Pull out every line in the data that has the string "scene" in it.

## Begin SOURCE MATERIAL

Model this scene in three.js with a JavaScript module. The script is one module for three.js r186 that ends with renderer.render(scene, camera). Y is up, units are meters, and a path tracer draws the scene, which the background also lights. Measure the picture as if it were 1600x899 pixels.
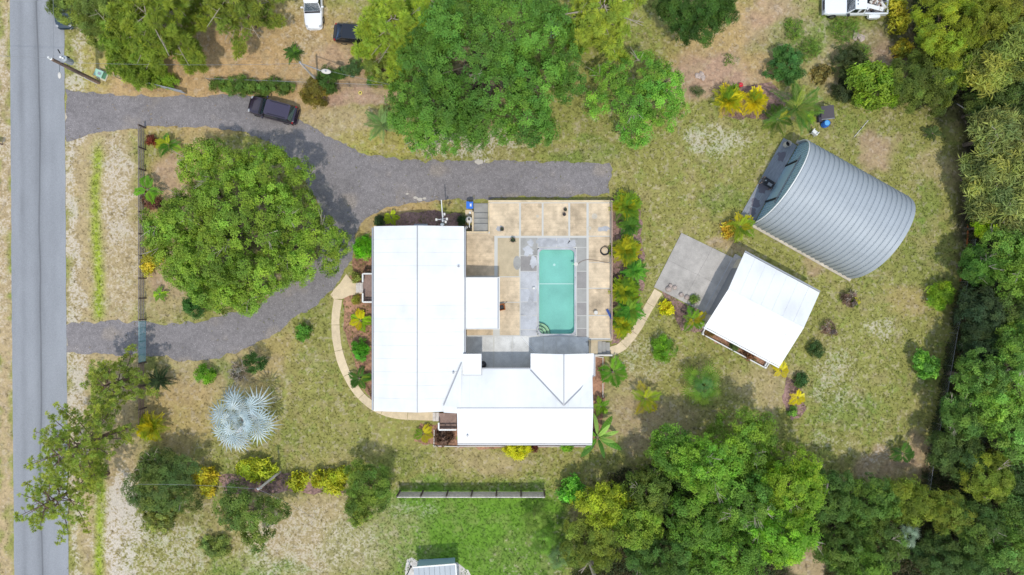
import * as THREE from 'three';
import { mergeGeometries } from 'three/addons/utils/BufferGeometryUtils.js';

// ------------------------------------------------------------------ camera, sky, sun, exposure
const H = 66, PPM = 16;                                   // drone height above the lawn; photo pixels per metre of lawn
const scene = new THREE.Scene();
const camera = new THREE.PerspectiveCamera(2 * Math.atan(28.09 / H) * 180 / Math.PI, 1024 / 575, 1, 2000);
camera.position.set(0, H, 0); camera.up.set(0, 0, -1); camera.lookAt(0, 0, 0);
const renderer = new THREE.WebGLRenderer({ antialias: true });
renderer.setSize(1024, 575);
renderer.toneMapping = THREE.LinearToneMapping;
renderer.toneMappingExposure = 0.875;
renderer.shadowMap.enabled = true;
const sun = new THREE.DirectionalLight(new THREE.Color(1, 0.95, 0.865), 2.8);
const SUNZ = 25 * Math.PI / 180, SUNA = 0.07;
sun.position.set(Math.sin(SUNZ) * Math.sin(SUNA) * 150, Math.cos(SUNZ) * 150, Math.sin(SUNZ) * Math.cos(SUNA) * 150);
sun.castShadow = true; sun.shadow.mapSize.set(4096, 4096); sun.shadow.radius = 2.2;
Object.assign(sun.shadow.camera, { left: -75, right: 75, top: 60, bottom: -60, near: 20, far: 300 });
scene.add(sun); scene.add(sun.target);

// ------------------------------------------------------------------ random numbers, noise
function RNG(seed) { let a = seed >>> 0; return () => { a = (a + 0x6D2B79F5) | 0; let t = Math.imul(a ^ (a >>> 15), 1 | a); t = (t + Math.imul(t ^ (t >>> 7), 61 | t)) ^ t; return ((t ^ (t >>> 14)) >>> 0) / 4294967296; }; }
const hash = (x, y, s = 0) => { let h = Math.imul(x, 374761393) + Math.imul(y, 668265263) + Math.imul(s, 974711) | 0; h = Math.imul(h ^ (h >>> 13), 1274126177); return ((h ^ (h >>> 16)) >>> 0) / 4294967296; };
function vnoise(x, y, s = 0) {
  const xi = Math.floor(x), yi = Math.floor(y), fx = x - xi, fy = y - yi, u = fx * fx * (3 - 2 * fx), v = fy * fy * (3 - 2 * fy);
  const a = hash(xi, yi, s), b = hash(xi + 1, yi, s), c = hash(xi, yi + 1, s), d = hash(xi + 1, yi + 1, s);
  return a + (b - a) * u + (c - a) * v + (a - b - c + d) * u * v;
}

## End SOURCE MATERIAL

= SOLUTION FOR THIS EXERCISE =
Model this scene in three.js with a JavaScript module. The script is one module for three.js r186 that ends with renderer.render(scene, camera). Y is up, units are meters, and a path tracer draws the scene, which the background also lights. Measure the picture as if it were 1600x899 pixels.
const scene = new THREE.Scene();
scene.add(sun); scene.add(sun.target);